Real Estate Investment
How to Buy Tax Deed Property in Florida
June 20, 2026 · 7 min read · By Pure Equity Realty
Buying a tax deed in Florida is part treasure hunt, part minefield. Here's the step-by-step process, from finding the auction to clearing the title.
Buying tax deed property in Florida can land you real estate well below market, but it's part treasure hunt and part minefield. The buyers who do well treat it as a research exercise, not a lottery. Here's the step-by-step process.
Key Takeaways
- Tax deed auctions run through the county Clerk of the Circuit Court, usually online (Fla. Stat. 197.542).
- Research the parcel before bidding: location, condition, zoning, and surviving government liens.
- Win, and you must pay in full within 24 hours after a deposit (Fla. Stat. 197.542).
- Budget for a quiet-title action before you can insure or resell.
1. Find the auction
Tax deed sales are run by each county's Clerk of the Circuit Court, and most counties post upcoming sales and parcel lists on an online auction site (Fla. Stat. 197.542). Start at your county clerk's tax-deed page. For the counties we serve, our county guides link straight to the right office, starting with Palm Beach, Broward, and Miami-Dade.
2. Research every parcel
This is where the money is made or lost. Pull the property on the county appraiser's site, check its location and zoning, and look at it on a map and in person if you can. Tax deed properties sell as-is and sight-unseen, so a cheap parcel can be a landlocked sliver, a wetland, or a wreck. Confirm what kind of property it is and whether it's even buildable, the same diligence we cover in how to buy land in Florida.
3. Check for surviving liens
A tax deed wipes out most liens, but not government ones: unsatisfied municipal, county, special-district, and community-development-district liens survive (Fla. Stat. 197.552), and some easements and restrictions persist. Search the property for code-enforcement and municipal liens before you bid, because you'll inherit them.
4. Register, deposit, and bid
Register on the county's auction platform and fund the required deposit. Set a firm maximum based on your research and the property's real value, not the back-tax amount. Remember the homestead rule: opening bids on homestead parcels include half the assessed value, so they start high (Fla. Stat. 197.502(6)).
5. Pay fast, then clear the title
If you win, you post a deposit (5% or $200, whichever is greater) and must pay the full balance within 24 hours (Fla. Stat. 197.542), so have funds ready. After that, the work isn't done: the title is clouded, and a title company generally won't insure it until you complete a quiet-title action, which can cost well over $1,500 and take months. Factor that time and cost into your numbers from the start.

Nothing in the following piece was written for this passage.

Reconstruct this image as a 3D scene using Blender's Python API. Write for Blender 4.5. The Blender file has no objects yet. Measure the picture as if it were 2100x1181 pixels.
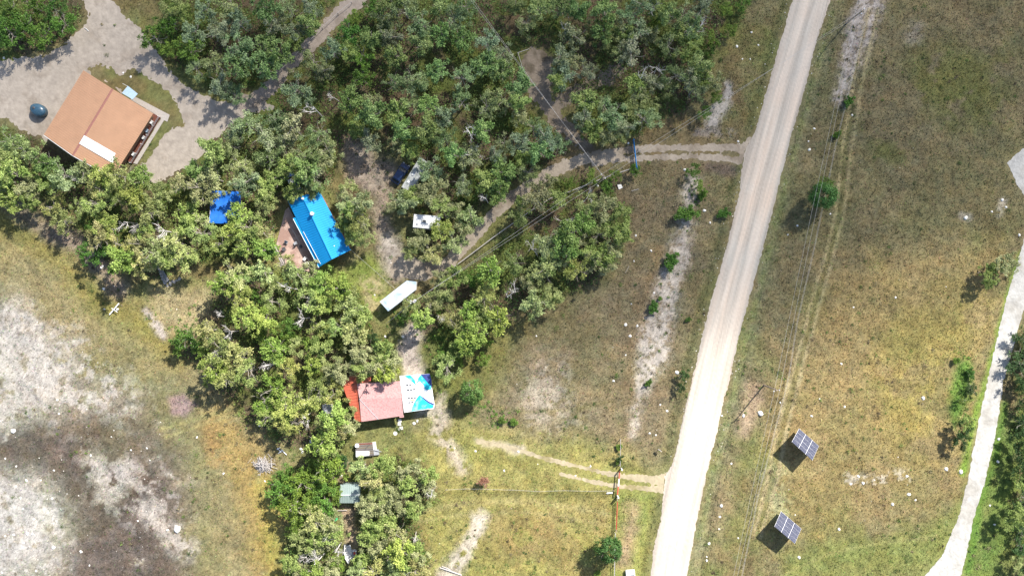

Want a second set of eyes on a tax deed parcel before you bid? Pure Equity Realty can help you assess a property's real value and condition across the counties we serve. Talk to a specialist.
Frequently asked questions
How do you buy tax deed property in Florida?
Find the county clerk's tax deed auction, research the parcels, register and fund a deposit on the auction platform, bid within your limit, pay in full within 24 hours if you win, then clear the clouded title (Fla. Stat. 197.542).
How much does tax deed property cost in Florida?
It varies by parcel. Opening bids cover back taxes, certificates, interest, and fees, plus half the assessed value for homestead property (Fla. Stat. 197.502(6)). Competitive bidding can push the final price near market.
Do you get clear title with a Florida tax deed?
Not immediately. The title is clouded, and most buyers need a quiet-title action before a title company will insure it or they can resell at full value. Budget for that cost and time.
Can you finance a tax deed purchase?
Rarely with a normal mortgage, because of the 24-hour full-payment rule and the clouded title. Most tax deed buyers use cash, then refinance after clearing title.
Sources
- Florida Statutes Chapter 197: 197.502, 197.542, 197.552.
- County Clerk of Court tax-deed pages; Stewart Title and Florida law firms (quiet title).
Published June 20, 2026. General information, not legal or investment advice; confirm procedures with the county clerk of court and a Florida attorney.